Considérant que le caractère abusif d’une clause s’apprécie non seulement au regard de cette clause elle-même mais aussi compte tenu de l’ensemble des stipulations du contrat et, lorsque celui-ci a pour objet l’exécution d’un service public, des caractéristiques particulières de ce service ;

Considérant que les dispositions précitées du "b" de l’article 12 peuvent conduire à faire supporter par un usager les conséquences de dommages qui ne lui seraient pas imputables sans pour autant qu’il lui soit possible d’établir une faute de l’exploitant qu’elles s’insèrent, pour un service assuré en monopole, dans un contrat d’adhésion qu’elles ne sont pas justifiées par les caractéristiques particulières de ce service public qu’elles présentent ainsi le caractère d’une clause abusive au sens des dispositions précitées de l’article 35 de la loi du 10 janvier 1978 qu’elles étaient, dès lors, illégales dès leur adoption qu’elles ne sont pas davantage conformes aux dispositions précitées de l’article L. 132-1 du code de la consommation dans sa rédaction issue de la loi du 1er février 1995, d’ordre public ;

Considérant qu’il résulte de ce qui précède que la SOCIETE DES EAUX DU NORD n’est pas fondée à se plaindre de ce que, par le jugement attaqué, le tribunal administratif de Lille a déclaré que le b) de l’article 12 du règlement du service de distribution d’eau dans la communauté urbaine de Lille est entaché d’illégalité ;

Sur les conclusions tendant au remboursement des frais exposés et non compris dans les dépens :

Considérant qu’il y a lieu, dans les circonstances de l’espèce, de faire application des dispositions de l’article L. 761-1 du code de justice administrative et de condamner la SOCIETE DES EAUX DU NORD à payer aux sociétés Damart Serviposte et Commercial Union la somme qu’elles demandent au titre des frais exposés par elles et non compris dans les dépens que ces dispositions font obstacle à ce que les sociétés Damart Serviposte et Commercial Union, qui ne sont pas, dans la présente instance, les parties perdantes, soient condamnées à payer à la SOCIETE DES EAUX DU NORD et à la communauté urbaine de Lille les sommes qu’elles demandent au même titre ;

D E C I D E :

Article 1er : La requête de la SOCIETE DES EAUX DU NORD est rejetée.

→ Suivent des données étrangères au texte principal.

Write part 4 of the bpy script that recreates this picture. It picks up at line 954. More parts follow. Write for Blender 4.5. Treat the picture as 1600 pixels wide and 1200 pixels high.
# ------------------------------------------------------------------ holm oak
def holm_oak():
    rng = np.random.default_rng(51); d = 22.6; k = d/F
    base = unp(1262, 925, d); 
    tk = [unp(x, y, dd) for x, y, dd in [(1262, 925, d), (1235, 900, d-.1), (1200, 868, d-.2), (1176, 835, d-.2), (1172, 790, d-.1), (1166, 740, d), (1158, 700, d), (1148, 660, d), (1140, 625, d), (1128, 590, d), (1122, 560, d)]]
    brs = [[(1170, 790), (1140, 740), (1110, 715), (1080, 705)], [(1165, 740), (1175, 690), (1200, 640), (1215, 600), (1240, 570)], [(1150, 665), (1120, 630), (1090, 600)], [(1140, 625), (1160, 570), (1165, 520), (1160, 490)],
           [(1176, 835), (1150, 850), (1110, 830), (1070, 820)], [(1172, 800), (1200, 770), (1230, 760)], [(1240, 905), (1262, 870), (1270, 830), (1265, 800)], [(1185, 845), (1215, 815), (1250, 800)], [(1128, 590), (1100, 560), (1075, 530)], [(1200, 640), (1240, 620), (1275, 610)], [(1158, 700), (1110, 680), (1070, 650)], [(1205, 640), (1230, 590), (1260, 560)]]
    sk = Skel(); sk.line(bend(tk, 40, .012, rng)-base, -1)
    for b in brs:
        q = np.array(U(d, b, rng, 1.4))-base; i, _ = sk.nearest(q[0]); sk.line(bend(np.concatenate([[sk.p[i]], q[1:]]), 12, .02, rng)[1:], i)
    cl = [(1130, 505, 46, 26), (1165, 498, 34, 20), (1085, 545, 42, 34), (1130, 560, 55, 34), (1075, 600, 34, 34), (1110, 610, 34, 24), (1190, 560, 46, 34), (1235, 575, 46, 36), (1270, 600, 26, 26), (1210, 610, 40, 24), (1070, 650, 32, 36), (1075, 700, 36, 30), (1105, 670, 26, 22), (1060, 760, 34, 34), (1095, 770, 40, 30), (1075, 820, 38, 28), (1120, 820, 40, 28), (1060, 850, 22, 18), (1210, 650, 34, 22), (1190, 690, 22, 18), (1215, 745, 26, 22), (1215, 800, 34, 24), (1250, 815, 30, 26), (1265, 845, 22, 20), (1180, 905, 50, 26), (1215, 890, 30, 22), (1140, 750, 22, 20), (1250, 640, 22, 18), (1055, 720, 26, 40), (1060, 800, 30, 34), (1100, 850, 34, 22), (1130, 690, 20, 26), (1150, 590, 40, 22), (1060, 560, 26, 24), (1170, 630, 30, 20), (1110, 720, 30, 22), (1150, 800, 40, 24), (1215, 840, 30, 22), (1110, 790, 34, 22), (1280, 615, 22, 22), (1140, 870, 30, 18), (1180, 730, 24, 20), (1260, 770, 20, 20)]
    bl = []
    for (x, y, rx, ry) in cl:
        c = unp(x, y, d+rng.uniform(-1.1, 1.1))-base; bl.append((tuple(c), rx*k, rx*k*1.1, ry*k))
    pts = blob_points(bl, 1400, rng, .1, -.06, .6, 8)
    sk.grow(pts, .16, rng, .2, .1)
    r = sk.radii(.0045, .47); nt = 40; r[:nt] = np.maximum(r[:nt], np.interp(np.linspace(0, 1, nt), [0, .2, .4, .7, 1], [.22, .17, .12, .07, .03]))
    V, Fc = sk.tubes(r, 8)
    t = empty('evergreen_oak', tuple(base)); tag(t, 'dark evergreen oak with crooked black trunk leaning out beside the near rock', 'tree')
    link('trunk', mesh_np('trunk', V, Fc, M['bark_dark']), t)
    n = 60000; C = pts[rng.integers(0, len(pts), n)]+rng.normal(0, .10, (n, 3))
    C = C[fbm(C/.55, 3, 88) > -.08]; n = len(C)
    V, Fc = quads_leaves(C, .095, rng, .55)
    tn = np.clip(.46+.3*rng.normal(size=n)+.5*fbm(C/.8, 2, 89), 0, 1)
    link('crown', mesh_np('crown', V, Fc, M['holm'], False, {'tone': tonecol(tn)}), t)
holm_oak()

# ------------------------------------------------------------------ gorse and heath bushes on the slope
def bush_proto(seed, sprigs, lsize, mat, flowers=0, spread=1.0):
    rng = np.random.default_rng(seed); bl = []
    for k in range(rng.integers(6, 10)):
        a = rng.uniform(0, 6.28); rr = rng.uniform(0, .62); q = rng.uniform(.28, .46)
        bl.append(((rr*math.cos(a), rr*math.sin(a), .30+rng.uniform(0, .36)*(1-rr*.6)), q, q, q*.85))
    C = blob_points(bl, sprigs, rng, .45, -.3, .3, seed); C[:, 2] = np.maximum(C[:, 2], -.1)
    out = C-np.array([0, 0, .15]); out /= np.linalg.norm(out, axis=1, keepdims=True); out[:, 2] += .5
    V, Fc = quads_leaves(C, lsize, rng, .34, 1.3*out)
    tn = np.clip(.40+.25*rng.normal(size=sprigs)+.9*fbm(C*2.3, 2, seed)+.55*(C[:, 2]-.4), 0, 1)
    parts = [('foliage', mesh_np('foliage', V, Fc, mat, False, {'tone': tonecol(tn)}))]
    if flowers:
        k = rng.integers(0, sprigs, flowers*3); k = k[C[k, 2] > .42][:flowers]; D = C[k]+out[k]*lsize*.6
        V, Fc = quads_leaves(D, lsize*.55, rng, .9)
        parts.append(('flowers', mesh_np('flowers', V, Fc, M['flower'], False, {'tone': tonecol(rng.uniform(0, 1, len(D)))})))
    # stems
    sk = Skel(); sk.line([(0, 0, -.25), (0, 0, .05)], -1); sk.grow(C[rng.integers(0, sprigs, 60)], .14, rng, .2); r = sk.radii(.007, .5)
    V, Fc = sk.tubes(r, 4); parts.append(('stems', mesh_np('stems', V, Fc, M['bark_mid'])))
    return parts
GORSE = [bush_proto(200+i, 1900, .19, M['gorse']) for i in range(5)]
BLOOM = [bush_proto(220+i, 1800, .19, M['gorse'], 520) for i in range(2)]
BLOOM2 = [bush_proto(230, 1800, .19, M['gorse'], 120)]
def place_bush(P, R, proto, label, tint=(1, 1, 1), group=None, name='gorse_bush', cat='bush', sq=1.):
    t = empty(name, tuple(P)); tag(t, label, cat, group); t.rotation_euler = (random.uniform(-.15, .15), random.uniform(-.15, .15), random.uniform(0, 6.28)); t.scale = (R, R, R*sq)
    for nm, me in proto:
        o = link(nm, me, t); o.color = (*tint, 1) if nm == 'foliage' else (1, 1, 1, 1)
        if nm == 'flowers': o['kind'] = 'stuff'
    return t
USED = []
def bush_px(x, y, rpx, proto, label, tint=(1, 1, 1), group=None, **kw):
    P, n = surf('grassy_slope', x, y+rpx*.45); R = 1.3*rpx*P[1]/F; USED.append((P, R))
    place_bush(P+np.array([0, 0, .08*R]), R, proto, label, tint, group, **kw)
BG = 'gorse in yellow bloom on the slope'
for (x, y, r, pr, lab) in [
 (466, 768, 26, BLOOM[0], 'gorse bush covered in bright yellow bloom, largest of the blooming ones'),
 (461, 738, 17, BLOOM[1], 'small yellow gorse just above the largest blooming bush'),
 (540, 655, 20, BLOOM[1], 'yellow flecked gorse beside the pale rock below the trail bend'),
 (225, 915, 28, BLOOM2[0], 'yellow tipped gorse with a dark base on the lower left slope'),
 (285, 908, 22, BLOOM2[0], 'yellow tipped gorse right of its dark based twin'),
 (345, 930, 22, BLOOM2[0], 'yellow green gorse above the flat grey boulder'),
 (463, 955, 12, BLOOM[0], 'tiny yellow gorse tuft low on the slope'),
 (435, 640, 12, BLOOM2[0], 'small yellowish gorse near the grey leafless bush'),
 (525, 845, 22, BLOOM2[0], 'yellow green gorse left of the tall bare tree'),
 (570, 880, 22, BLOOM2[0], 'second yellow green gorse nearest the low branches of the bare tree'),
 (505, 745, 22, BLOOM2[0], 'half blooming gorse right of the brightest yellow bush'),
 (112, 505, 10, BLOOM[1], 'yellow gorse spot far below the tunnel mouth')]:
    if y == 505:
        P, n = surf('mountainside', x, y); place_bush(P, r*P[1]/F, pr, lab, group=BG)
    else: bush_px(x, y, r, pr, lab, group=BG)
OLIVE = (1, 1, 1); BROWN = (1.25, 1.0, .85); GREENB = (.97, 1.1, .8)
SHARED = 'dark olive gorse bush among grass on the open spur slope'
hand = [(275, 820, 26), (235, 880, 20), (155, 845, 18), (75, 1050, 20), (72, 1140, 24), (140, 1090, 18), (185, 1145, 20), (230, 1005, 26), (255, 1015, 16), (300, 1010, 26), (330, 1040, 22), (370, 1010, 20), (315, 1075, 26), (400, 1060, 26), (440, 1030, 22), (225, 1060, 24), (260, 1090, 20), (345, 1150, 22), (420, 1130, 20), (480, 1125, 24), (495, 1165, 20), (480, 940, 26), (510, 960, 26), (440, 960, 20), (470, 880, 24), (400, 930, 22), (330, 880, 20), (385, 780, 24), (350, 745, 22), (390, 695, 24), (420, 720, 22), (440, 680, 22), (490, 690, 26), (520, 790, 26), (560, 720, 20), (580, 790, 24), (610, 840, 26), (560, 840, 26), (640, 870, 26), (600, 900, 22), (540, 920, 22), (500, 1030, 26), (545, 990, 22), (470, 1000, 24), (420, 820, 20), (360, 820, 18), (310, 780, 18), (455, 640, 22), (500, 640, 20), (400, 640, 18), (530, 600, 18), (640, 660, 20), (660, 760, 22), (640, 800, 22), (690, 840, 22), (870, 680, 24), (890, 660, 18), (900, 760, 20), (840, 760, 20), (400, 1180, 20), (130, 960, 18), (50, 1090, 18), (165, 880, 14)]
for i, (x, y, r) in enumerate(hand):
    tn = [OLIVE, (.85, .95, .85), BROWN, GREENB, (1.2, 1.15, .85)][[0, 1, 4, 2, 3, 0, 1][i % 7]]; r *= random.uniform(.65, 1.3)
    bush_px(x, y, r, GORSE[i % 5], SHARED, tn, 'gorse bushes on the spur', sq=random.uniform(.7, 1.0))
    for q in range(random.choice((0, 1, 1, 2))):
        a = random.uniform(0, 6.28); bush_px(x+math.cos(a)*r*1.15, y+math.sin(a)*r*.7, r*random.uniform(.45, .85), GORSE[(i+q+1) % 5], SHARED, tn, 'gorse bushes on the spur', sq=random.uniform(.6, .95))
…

Article 2 : La SOCIETE DES EAUX DU NORD est condamnée à payer aux sociétés Damart Serviposte et Commercial Union la somme de 10 000 F en application des dispositions de l’article L. 761-I du code de justice administrative.

Article 3 : Les conclusions présentées par la communauté urbaine de Lille devant le Conseil d’Etat et tendant au remboursement des frais exposés et non compris dans les dépens sont rejetées,

Article 4 : La présente décision sera notifiée à la SOCIETE DES EAUX DU NORD, à la SA Damart Serviposte, à la SA Commercial Union, à la communauté urbaine de Lille, au tribunal d’instance de Lille et au ministre de l’intérieur.